On Second Thought

The “meager targets” of the House energy bill suggest some hot air on greenhouse gases, as we learned in mischaracterizing the House energy bill of 2009.

In a June 10 story on the government’s latest International Energy Outlook, Miller-McCune mischaracterized the proposed American Clean Energy and Security Act of 2009 as being “roughly in line with the recommendations of the Intergovernmental Panel on Climate Change.”

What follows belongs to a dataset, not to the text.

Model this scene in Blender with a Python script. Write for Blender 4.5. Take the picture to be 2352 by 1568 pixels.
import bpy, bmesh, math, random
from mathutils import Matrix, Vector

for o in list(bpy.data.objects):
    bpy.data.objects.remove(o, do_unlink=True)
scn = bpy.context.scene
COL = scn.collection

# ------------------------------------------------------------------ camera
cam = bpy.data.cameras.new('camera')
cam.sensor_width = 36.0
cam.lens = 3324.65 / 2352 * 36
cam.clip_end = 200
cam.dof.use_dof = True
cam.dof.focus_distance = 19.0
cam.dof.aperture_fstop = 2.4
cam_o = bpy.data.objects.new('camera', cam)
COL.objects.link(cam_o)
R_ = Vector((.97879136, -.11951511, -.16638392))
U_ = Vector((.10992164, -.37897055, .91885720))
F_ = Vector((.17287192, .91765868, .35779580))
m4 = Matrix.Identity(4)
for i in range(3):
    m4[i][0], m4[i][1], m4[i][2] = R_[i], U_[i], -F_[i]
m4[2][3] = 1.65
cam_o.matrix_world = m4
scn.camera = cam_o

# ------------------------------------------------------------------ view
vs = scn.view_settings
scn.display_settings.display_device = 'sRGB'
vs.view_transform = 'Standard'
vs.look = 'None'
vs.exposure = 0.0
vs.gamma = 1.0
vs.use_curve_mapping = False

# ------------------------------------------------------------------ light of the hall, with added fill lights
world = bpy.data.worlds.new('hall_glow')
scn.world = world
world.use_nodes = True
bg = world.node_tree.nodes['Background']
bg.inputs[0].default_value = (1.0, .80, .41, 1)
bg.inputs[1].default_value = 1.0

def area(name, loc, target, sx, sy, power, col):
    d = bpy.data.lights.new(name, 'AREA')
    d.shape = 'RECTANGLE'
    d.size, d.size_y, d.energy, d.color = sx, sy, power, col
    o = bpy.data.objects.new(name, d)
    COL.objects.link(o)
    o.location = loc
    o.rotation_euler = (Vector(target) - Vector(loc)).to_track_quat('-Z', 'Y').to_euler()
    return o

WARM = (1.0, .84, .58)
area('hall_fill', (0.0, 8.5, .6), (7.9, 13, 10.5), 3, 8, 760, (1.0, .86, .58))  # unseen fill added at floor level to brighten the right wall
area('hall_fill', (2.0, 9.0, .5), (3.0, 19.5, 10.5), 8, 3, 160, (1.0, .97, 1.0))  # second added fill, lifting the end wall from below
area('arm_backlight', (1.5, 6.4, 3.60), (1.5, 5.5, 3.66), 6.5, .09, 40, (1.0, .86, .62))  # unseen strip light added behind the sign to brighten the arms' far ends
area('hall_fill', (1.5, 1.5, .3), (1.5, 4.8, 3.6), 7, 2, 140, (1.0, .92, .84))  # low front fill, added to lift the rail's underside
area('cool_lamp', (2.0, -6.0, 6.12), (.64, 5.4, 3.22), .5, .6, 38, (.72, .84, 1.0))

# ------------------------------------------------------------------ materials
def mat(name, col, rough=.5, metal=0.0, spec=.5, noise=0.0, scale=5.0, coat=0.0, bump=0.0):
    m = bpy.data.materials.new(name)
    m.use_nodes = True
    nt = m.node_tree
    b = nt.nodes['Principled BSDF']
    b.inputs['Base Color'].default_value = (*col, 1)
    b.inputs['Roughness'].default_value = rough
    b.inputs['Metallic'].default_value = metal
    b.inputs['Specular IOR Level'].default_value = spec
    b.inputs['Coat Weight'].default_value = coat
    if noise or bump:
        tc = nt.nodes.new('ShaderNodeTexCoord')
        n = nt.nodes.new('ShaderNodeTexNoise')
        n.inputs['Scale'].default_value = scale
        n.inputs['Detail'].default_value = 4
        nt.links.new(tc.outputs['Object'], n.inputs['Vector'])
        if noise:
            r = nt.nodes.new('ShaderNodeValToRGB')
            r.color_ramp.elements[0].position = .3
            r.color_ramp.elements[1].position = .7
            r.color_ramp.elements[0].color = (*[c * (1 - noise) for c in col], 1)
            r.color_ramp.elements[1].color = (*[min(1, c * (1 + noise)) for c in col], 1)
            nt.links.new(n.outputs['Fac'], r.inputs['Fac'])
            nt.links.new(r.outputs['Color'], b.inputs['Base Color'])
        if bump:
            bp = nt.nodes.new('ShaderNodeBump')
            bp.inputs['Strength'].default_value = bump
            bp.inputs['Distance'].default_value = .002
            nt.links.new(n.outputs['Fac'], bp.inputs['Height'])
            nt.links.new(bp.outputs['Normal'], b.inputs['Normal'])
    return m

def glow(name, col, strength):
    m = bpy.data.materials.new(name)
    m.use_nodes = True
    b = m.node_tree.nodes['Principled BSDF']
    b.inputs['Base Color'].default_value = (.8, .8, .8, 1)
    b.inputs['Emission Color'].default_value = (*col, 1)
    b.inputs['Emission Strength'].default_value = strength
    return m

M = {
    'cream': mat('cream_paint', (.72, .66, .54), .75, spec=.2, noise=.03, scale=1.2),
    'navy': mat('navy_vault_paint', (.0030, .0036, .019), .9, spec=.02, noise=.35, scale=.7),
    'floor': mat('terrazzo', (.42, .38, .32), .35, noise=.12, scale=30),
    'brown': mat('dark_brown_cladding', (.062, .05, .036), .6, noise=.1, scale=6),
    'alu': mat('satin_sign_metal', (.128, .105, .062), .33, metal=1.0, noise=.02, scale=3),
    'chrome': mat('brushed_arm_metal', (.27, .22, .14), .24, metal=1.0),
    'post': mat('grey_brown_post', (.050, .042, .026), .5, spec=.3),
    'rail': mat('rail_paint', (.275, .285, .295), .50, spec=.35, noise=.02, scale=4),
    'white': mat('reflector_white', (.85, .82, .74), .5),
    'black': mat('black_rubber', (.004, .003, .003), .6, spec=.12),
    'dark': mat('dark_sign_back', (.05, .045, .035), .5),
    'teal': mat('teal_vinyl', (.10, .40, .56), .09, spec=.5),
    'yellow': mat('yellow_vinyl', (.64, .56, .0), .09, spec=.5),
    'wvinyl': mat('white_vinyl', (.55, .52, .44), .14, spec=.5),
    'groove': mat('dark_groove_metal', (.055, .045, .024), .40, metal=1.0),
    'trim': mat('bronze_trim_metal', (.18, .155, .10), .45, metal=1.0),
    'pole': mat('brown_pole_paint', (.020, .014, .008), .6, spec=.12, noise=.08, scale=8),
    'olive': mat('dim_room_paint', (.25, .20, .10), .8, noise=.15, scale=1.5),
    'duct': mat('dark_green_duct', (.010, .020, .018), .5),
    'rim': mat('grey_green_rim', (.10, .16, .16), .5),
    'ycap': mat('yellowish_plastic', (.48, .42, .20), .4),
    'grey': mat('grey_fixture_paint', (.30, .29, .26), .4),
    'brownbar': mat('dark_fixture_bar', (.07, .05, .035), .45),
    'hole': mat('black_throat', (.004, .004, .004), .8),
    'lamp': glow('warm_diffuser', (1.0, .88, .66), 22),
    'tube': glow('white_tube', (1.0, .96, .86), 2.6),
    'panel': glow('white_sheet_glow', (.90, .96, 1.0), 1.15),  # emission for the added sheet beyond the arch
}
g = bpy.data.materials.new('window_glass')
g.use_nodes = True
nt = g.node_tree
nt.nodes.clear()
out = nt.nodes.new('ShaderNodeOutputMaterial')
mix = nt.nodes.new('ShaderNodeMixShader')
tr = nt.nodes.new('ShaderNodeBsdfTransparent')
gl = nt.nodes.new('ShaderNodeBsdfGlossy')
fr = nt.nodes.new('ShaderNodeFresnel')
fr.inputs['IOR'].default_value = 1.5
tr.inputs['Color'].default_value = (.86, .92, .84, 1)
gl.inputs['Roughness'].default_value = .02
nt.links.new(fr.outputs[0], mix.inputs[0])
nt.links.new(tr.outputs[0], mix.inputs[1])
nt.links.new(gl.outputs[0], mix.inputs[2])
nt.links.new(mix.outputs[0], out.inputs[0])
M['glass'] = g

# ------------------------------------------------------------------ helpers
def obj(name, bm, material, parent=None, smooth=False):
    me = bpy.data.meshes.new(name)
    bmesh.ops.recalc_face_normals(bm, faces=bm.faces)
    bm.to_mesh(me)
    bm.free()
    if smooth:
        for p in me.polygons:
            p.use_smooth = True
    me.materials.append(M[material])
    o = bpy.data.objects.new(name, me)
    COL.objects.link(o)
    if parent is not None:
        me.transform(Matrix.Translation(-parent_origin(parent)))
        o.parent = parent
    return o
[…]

As writer Robert Jereski pointed out to us, the House bill falls well short of those targets, which were designed to avoid runaway climate change. In 2007, the panel warned that in order to avoid the worst consequences of global warming, the U.S. and other industrialized countries must reduce their greenhouse gas emissions by 25 percent to 40 percent by 2020, and by 80 to 95 percent by 2050, below 1990 levels. The House bill shifts the baseline and lowers the targets, calling for a 17 percent reduction in U.S. greenhouse gas emissions by 2020 and an 83 percent reduction by 2050, below 2005 levels.

NASA’s Jim Hansen, one of the world’s best-known climate scientists and a climate change activist, has called the legislation “less than worthless,” in part because of its “meager targets.” Greenpeace, the international environmental advocacy group, estimates that the bill offers only a 4 percent reduction below 1990 levels by 2020.

Recent scientific reports show that climate change is already proceeding at a faster pace than was projected in 2007. Meanwhile, the House bill is stalled in the Senate.